Even amidst such caveats, theorists including Olinto have come up with another exotic possibility. The experiments might yield the first evidence of one proposed type of dark matter, the unseen substances that astronomers suspect make up almost all of the universe.
“This is a long shot,” Olinto admits. However, if bubbles in the cooling quark-gluon plasma are large enough, and if they chill in just the right way, some of the plasma might condense into hypothetical blobs dubbed strange matter because they contain many so-called strange quarks (SN: 3/4/89, p. 138).
Scientists have theorized that this strange matter is capable of transforming anything it touches into strange matter as well. That possibility, plus the chance that RHIC could precipitate other bizarre phenomena, such as certain unwelcome changes in the vacuum, prompted a backlash of fear against the collider last year (SN: 10/23/99, p. 271).
To investigate doomsday predictions circulating about the machine, Brookhaven lab officials convened a panel of scientists.
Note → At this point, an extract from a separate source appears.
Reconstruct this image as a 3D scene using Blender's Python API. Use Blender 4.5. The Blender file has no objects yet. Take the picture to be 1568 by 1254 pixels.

The committee examined and refuted each proposed catastrophe scenario.
The fact that RHIC is now running “doesn’t prove it’s safe,” notes Robert Jaffe of MIT, who chaired the safety-review panel. “The best argument that nothing bad is going to happen is that good physics tells us nothing bad is going to happen.”
The panel’s analysis noted, for example, that cosmic rays regularly cause heavy-ion collisions of vastly higher energies than RHIC can muster. Yet those events have not wrecked the universe.
Although RHIC may already be producing the quark-gluon plasma, it’s too soon to tell for sure, scientists say. To make that judgment, teams are now studying the data. In the meanwhile, they say, the most obvious sign is encouraging—that’s the thousands of particle tracks that, time after time, splash across the control-room screens.